→ TASK STATEMENT
Can you restate the lines of the entries below, word for word, from the first one through the line that includes "verts were written"?

Dataset rows:
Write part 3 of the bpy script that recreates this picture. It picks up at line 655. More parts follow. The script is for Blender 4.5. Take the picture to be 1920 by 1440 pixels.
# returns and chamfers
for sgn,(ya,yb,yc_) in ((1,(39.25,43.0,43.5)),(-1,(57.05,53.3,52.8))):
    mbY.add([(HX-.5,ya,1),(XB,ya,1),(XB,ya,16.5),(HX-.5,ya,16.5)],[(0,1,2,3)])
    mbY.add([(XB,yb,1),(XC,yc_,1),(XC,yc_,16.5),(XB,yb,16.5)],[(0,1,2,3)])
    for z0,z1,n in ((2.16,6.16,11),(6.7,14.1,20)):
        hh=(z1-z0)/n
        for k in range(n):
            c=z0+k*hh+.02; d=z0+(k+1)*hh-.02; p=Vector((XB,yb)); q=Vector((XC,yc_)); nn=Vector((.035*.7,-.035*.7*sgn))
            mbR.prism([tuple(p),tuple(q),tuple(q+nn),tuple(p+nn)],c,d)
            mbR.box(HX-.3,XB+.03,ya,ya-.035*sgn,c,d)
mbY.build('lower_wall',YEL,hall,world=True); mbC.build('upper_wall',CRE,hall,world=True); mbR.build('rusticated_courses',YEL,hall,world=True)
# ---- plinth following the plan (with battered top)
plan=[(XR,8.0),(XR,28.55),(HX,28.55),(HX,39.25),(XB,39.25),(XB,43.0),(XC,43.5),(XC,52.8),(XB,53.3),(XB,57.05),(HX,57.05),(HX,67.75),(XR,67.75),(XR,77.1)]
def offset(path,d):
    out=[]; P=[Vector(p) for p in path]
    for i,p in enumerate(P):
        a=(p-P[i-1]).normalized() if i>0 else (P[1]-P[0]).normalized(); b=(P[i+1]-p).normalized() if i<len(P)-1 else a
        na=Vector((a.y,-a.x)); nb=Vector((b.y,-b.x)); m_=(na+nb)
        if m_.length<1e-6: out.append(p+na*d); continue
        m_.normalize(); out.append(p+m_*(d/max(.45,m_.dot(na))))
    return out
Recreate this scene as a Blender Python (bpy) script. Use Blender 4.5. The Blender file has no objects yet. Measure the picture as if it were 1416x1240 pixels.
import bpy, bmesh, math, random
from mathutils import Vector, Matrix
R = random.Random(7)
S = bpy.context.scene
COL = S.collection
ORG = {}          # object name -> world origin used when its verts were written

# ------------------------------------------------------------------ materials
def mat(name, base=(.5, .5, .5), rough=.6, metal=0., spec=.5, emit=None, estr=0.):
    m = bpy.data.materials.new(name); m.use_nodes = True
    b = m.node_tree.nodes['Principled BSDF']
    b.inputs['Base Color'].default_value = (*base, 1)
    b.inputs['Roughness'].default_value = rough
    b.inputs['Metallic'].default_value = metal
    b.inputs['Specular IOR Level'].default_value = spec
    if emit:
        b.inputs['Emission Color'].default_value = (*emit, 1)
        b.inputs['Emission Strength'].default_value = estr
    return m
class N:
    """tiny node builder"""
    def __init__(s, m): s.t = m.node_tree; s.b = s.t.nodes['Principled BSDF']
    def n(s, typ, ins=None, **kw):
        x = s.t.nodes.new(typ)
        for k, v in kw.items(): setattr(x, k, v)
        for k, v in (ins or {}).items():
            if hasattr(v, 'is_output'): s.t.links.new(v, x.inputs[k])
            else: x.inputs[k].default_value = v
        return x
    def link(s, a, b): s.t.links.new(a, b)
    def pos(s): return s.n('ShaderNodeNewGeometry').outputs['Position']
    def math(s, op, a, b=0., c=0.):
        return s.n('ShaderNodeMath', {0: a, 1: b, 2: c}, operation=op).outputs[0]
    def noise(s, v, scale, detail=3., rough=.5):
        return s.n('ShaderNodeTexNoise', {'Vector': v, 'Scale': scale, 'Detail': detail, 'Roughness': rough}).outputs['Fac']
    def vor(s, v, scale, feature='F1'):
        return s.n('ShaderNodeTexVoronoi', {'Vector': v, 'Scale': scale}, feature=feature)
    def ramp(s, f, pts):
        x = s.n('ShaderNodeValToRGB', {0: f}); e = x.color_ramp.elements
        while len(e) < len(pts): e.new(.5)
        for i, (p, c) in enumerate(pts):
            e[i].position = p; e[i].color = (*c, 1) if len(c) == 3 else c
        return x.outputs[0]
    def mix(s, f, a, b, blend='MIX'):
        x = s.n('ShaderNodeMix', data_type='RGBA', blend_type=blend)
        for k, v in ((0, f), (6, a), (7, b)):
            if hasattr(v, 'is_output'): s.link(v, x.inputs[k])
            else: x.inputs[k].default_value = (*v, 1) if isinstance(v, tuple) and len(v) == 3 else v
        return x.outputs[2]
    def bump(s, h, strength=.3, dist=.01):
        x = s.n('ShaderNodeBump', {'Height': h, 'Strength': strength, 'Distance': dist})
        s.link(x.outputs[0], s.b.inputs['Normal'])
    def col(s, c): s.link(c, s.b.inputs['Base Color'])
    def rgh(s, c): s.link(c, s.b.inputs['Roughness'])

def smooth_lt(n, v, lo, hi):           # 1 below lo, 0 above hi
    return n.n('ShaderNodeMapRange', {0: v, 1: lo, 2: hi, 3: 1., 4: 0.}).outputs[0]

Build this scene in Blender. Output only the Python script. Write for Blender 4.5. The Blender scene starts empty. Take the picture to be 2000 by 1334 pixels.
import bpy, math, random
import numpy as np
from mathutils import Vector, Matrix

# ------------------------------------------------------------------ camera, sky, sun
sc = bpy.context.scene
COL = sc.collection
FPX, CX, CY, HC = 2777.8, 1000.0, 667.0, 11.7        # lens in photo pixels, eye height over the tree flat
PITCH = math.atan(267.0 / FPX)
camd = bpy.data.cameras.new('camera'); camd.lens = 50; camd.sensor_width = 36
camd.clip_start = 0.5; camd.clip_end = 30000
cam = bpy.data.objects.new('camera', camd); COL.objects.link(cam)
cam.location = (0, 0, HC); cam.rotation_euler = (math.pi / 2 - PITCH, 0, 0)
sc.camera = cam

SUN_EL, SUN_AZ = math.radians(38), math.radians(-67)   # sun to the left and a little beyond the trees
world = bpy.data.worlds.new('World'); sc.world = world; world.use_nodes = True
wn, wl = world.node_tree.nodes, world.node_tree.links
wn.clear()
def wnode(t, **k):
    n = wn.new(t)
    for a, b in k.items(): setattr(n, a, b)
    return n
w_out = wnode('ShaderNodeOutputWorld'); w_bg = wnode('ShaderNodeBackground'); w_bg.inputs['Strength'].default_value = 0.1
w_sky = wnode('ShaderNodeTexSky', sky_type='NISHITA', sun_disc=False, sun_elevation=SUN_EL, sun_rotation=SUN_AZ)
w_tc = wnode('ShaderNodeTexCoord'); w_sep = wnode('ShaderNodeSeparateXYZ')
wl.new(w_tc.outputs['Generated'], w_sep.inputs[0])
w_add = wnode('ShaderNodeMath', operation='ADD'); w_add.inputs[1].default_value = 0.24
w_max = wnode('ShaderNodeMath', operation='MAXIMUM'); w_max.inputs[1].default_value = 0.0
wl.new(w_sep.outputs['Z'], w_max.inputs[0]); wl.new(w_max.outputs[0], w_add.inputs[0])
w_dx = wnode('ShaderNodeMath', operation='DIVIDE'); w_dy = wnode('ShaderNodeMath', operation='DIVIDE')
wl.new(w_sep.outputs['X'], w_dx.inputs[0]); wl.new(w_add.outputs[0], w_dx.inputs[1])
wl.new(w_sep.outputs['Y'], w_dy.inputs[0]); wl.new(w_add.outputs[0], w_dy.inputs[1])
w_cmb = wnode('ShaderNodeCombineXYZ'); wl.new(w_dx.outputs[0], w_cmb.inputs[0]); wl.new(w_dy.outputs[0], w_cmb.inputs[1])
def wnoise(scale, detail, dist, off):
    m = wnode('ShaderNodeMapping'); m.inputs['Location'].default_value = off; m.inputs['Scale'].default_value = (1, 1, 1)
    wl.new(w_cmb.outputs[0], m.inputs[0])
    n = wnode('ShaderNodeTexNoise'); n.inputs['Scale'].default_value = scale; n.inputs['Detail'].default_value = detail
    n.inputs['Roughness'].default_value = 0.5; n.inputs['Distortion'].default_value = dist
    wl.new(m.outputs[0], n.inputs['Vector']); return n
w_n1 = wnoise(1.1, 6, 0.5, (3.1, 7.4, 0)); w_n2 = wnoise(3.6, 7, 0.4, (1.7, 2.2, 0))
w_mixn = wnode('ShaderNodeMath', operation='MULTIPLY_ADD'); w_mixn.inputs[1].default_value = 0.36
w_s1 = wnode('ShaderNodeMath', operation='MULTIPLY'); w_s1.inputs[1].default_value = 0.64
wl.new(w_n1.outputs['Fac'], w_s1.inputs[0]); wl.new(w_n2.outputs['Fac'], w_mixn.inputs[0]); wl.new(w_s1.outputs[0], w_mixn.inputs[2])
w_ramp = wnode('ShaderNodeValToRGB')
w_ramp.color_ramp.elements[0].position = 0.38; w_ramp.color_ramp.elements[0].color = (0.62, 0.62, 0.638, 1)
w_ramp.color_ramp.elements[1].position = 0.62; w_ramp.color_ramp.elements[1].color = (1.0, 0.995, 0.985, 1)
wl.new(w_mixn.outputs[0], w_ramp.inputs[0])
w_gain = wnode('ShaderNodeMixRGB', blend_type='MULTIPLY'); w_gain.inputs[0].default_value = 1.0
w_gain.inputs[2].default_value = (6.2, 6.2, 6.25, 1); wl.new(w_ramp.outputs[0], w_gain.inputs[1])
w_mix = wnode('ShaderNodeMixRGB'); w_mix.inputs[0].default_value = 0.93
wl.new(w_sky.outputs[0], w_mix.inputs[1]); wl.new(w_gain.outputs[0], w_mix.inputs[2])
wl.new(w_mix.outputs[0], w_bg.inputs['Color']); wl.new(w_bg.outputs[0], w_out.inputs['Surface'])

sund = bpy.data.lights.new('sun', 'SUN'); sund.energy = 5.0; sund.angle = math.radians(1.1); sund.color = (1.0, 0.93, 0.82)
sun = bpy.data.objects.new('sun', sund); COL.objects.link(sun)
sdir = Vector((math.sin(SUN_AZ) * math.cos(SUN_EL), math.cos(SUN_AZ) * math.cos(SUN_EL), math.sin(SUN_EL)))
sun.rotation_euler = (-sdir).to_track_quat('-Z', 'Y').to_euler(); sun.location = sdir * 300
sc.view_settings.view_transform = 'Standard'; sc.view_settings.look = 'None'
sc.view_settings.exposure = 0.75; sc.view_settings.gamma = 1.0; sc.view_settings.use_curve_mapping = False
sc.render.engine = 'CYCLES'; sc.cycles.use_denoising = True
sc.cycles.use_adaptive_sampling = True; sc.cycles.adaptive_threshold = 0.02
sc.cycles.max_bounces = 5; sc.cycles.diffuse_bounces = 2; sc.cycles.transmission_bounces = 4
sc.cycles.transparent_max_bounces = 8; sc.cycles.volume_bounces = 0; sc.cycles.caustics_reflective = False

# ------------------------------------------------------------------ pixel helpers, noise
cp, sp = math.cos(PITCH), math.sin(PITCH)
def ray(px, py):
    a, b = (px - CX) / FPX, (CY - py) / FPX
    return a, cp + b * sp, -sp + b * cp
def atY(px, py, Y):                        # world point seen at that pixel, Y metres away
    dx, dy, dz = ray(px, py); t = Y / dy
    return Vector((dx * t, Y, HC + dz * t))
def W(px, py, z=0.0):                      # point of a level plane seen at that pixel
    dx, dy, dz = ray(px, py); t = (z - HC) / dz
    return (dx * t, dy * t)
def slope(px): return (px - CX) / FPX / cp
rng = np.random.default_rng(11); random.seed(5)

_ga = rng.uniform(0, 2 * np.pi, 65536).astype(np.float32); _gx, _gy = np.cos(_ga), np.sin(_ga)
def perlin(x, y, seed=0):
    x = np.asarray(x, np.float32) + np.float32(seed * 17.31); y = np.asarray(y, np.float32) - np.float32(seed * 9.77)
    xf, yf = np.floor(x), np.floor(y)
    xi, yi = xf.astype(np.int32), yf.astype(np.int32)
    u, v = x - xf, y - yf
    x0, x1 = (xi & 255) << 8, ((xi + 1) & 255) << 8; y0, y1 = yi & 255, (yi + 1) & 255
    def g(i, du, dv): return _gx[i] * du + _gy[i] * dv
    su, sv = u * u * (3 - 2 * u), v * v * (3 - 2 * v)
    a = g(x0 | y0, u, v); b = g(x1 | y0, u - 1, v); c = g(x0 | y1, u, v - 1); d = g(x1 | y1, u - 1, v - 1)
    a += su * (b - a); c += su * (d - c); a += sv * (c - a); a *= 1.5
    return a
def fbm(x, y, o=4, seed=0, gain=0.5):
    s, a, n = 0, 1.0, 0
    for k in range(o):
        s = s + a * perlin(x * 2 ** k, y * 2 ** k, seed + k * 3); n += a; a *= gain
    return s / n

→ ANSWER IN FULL
Write part 3 of the bpy script that recreates this picture. It picks up at line 655. More parts follow. The script is for Blender 4.5. Take the picture to be 1920 by 1440 pixels.
# returns and chamfers
for sgn,(ya,yb,yc_) in ((1,(39.25,43.0,43.5)),(-1,(57.05,53.3,52.8))):
    mbY.add([(HX-.5,ya,1),(XB,ya,1),(XB,ya,16.5),(HX-.5,ya,16.5)],[(0,1,2,3)])
    mbY.add([(XB,yb,1),(XC,yc_,1),(XC,yc_,16.5),(XB,yb,16.5)],[(0,1,2,3)])
    for z0,z1,n in ((2.16,6.16,11),(6.7,14.1,20)):
        hh=(z1-z0)/n
        for k in range(n):
            c=z0+k*hh+.02; d=z0+(k+1)*hh-.02; p=Vector((XB,yb)); q=Vector((XC,yc_)); nn=Vector((.035*.7,-.035*.7*sgn))
            mbR.prism([tuple(p),tuple(q),tuple(q+nn),tuple(p+nn)],c,d)
            mbR.box(HX-.3,XB+.03,ya,ya-.035*sgn,c,d)
mbY.build('lower_wall',YEL,hall,world=True); mbC.build('upper_wall',CRE,hall,world=True); mbR.build('rusticated_courses',YEL,hall,world=True)
# ---- plinth following the plan (with battered top)
plan=[(XR,8.0),(XR,28.55),(HX,28.55),(HX,39.25),(XB,39.25),(XB,43.0),(XC,43.5),(XC,52.8),(XB,53.3),(XB,57.05),(HX,57.05),(HX,67.75),(XR,67.75),(XR,77.1)]
def offset(path,d):
    out=[]; P=[Vector(p) for p in path]
    for i,p in enumerate(P):
        a=(p-P[i-1]).normalized() if i>0 else (P[1]-P[0]).normalized(); b=(P[i+1]-p).normalized() if i<len(P)-1 else a
        na=Vector((a.y,-a.x)); nb=Vector((b.y,-b.x)); m_=(na+nb)
        if m_.length<1e-6: out.append(p+na*d); continue
        m_.normalize(); out.append(p+m_*(d/max(.45,m_.dot(na))))
    return out
Recreate this scene as a Blender Python (bpy) script. Use Blender 4.5. The Blender file has no objects yet. Measure the picture as if it were 1416x1240 pixels.
import bpy, bmesh, math, random
from mathutils import Vector, Matrix
R = random.Random(7)
S = bpy.context.scene
COL = S.collection
ORG = {}          # object name -> world origin used when its verts were written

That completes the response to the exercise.